Furthermore, the lack of concreteness and low degree of specificity in parameters allows Rawls’s model to be manipulated to fit almost any situation, so that if ever a just, well-ordered nation and a Kazanistan type nation clash, the model’s control inevitably goes to the strong. Perhaps unconsciously, that is the whole point of his mental excercise; for there is no section titled ‘Unjust War’ (as there is for “Just War”)― a possibility he perhaps wishes to avoid delving into, as it might force him to face his own logical shortcomings.

As studies of analogical reasoning (Markham and Gentner 2005; Perrott et. al 2004) show, the characteristics of an idealized category like those above, such as “liberal peoples”, become associated with the target analog, whether or not the target actually has those qualifications. The target space ‘absorbs’ the qualities of the source domain, and the mind naturally makes the implied inferences. In other words, once his own country can reasonably be called a reasonable, liberal democracy, then its follows its people are also “cooperative”, “moral”, and “well-ordered”, which in turn by definition means they wage just war―in a syllogistic version of “Ready”, “Aim”, and “Fire”.

Analogies are primed, so as to speak, to move forward through a sequence of overlapping categories or what we shall call here ‘cognitive platforms’ which act much like launching pads for modus ponens logic. This category and rule system is what some cognition scientists call a “weak method of reasoning” (Newell and Simon 1972) and the attempt to disguise in generic terms the all too obvious candidate for the “well-ordered, liberal democratic society” is rather ingenuous. Figure 8 (simplified here) depicts this classic example of motivated reasoning, where our choices are pruned by what we might also call a “categorical determinism” or categorical fiat guiding us along a cognitive conveyor belt on the path to just war.

There is something amiss with defining which people are decent in some sort of honorary perpetuity according to distilled Aristotelian essence or rarified Platonic principle. Every nation is simultaneously both decent and indecent, or decent at times but inevitably indecent at other times―regardless of its politcal system. Meaningful justice must have an element of open-ended empathy that does not predetermine the focal point of compassion; fair judgement is based on the facts of the matter at hand, not by a presumptuous pre-placing of nations in a fixed hierarchy of ethical categories. ―Now that is the very antithesis of jurisprudence, no less so than a court of law prejudging the outcome of a case based solely on the curriculum vitae of the plaintiff and defendant. ….

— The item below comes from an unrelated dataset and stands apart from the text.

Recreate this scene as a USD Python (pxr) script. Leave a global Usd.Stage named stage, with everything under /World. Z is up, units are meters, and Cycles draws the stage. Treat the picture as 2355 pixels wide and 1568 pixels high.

In the final analysis, all of Rawls’s definitions of peoples and international relations simply follow an idealized version of the status quo of the era he was writing in, what may be called an epoch of ‘centrifugal globalization’, otherwise obliquely referred to by Rawls as “Realistic Utopia”. His is a classic example of reformulating specific purpose into general abstraction for the sake of furthering that specific purpose. His blending of self-made definitions, moral ought-to-bes, and claims to realism about hypothetical situations is a nightmare of hocus-pocus―modus ponens, custom made for political manipulation.

If it were not for the aura of legitimacy that Rawls’ Aristotelian mantle provides, we would all see that he is a philosophical emperor with no clothes. Although of course, he would disagree with this portrayal, which nevertheless is fair, if we were to follow his own style (Rawls 1971:13), according to a conception of “justice as fairness”, which naturally is to be taken no more literally than if we were to speak of “metaphor as poetry”.

 

 

Note:  Realistic Utopia is certainly possible in the societies that Rawls champions; it is his ideas about Utopia that should be considered misleading.